Green Revolution for Africa

Past Program

Dec 01 - Dec 04, 2013

Africa's Growth Engine: Partnerships for Rural Enterprise and Impact at Scale


According to the United Nations International Fund for Agricultural Development (IFAD), poverty remains largely a rural phenomenon (see Rural Poverty Report 2011) and, despite a broad range of natural and human resources, is in abundant evidence in Africa. Unless improvements are made to enable new enterprise to develop and to allow entrepreneurs to operate more easily, moving mass number of people out of poverty in rural Africa will remain an enormous challenge and much of Africa's potential will go unrealized.

In recent years, increasing emphasis has been placed on enterprise development to reduce poverty, especially the possibilities for private-sector-led rural development to more rapidly lift whole communities and areas out of poverty. Clearly there are critical cautions that need to be attended to; but as leading private sector actors better understand and create their own business case for sustainability, companies are operating differently and looking to build more sustainable local supply chains that also help create new markets over time by supporting poverty reduction developments. Investments can be complicated and take time to show bottom-line results, but the evidence is building that there is a financial, as well as social and environmental, benefit. There are also considerable risks - for the companies, but more significantly for vulnerable communities. The importance of the continued role of community activists and advocates, and support from development and donor institutions cannot be overstated. How these diverse actors engage with each other and create successful partnerships remains challenging. There is a growing body of knowledge - of what has worked well and what has not - but building out the knowledge-to-practice chain has been a slow and uneven process. There is no doubt that meeting the needs and demands of rural poverty in Africa will require cooperation among "strange bedfellows" that will need to create mutual trust, language, culture, etc.

The Salzburg Global Seminar intends to bring a cross-section of those diverse actors together and create a platform through which they can better understand what are the 'maximum roles' each sector can viably assume, and what are the limitations that require the other partners to step in and lead. These distinctions are not conceptual - they have very real implications for how key actors interact and understand each other and, ultimately, what impact they can have in unleashing and supporting enterprise development and reducing poverty through sustainable measures.

The program will examine current trends and key assumptions that are driving renewed interest in private-sector-led development approaches and how these intersect with pro-poor and pro-women business development strategies. Participants will address practical questions related to the "what" and "how" of successful efforts to enable leaders and practitioners to better understand and apply lessons learned and create plans that can be implemented for increased success. Importantly, a platform is needed that facilitates trust and relationship building across sectors that continue to struggle to understand and cooperate with one another. The Salzburg Global Seminar program will be an important step in that process.
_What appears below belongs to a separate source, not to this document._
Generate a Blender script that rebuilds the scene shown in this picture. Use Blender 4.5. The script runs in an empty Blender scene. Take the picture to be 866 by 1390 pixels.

Working in cooperation with a range of key actors including business leaders, donors, development practitioners and community leaders, ensuring that non-traditional decision-makers, in particular women, are fully represented, the program will explore innovations that are having an impact and help to identify opportunities to better connect and scale successful interventions across Africa. Among the questions to be examined:

  • How can the progress that is being made in African rural enterprise development, especially through multi-sector partnerships, be scaled and expanded more rapidly? How can the demonstrated benefit of working with women producers become integrated in business strategies?
  • What are the most critical aspects of creating an enabling policy environment to ensure that all people, including women and those without land rights, can participate?
  • What are best practices in establishing multi-sector partnerships for pro-poor rural business development, and how can these be expanded to enable more rural populations to make agriculture and non-farm work more stable, sustainable and profitable?
  • How can innovations across industries be shared to better effect to help scale successes and translate experience to applied knowledge? Where are the game-changers that can be leveraged through more investment, such as technology, new financial tools, or large scale policy changes?